On July 11, 1997, at 1900 central daylight time, a Bronner Steen Skybolt experimental airplane, N773HD, registered to and operated by the pilot as a Title 14 CFR Part 91 personal flight, was substantially damaged during a forced landing following a loss of engine power while maneuvering near Brazoria, Texas. Visual meteorological conditions prevailed for the local flight, and a flight plan was not filed. The private pilot and his passenger were seriously injured. The flight had originated from the Eagle Air Park Airport near Brazoria, Texas, about 15 minutes before the accident.

During a telephone interview conducted by the investigator-in-charge and on the enclosed Pilot/Operator Accident Report, the pilot reported that prior to the accident flight he cleaned the fuel strainer and fueled the airplane with 15 gallons of 100 octane low lead aviation fuel.

The pilot further reported that about 1845, he "took [the] Skybolt up for a run around the patch at Eagle Air Park." After about 12 minutes while on cross wind for runway 11, he smelled "raw fuel, looked down on floor board, [and] saw fuel." The fuel pressure which is normally 30 psi, began to fluctuate "radically," and the engine "cut out." He turned on the electric fuel pump, and the engine "came back up to power." After turning final the engine started "cutting in and out, [the] fuel pressure could not be kept up," and the engine lost power.
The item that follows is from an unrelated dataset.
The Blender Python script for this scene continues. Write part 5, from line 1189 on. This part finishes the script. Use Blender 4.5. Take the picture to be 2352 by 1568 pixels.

He took a quick look at the visual fuel indicator, and it showed the fuel level between the 2 and 4 gallon marks. With no place to land he intentionally stalled the aircraft into the trees. The aircraft "hit [the] ground flat and in an area about 150 feet square."

According to a witness, the airplane was flying east of the airport when he heard the "engine start missing and [the] power go away. Then [the] power came back again." The aircraft entered downwind and the "engine went away again." After the aircraft turned final approach, "the engine barely came back and then no engine noise at all." Witnesses reported that when they arrived at the crash site there was no smell of fuel.

Examination of the airplane at the crash site by the FAA inspector revealed that the airplane came to rest upright .2 miles from the approach end of Eagle Air Park Airport's runway 11. Examination of the airplane's fuel system revealed no apparent signs of rupture or lack of integrity, and there was no fuel in the fuel tank. The airplane sustained structural damage to the left wing and empennage, and the main landing gear were separated from the fuselage. The airplane's engine was partially separated from the fuselage.

Another FAA inspector examined the airplane after it was moved to a hangar. When the FAA inspector pumped the wobble pump, he could smell fuel; however, he could not see where the fuel was coming from due to the location of the wobble pump and its fuel hoses.

The pilot reported to the investigator-in-charge that he examined the airplane's fuel system and found one of the hoses that was connected to the wobble pump, which was located under the pilot's seat, had been leaking fuel at its clamp. He also found fuel stains on the fabric aft of the wobble pump.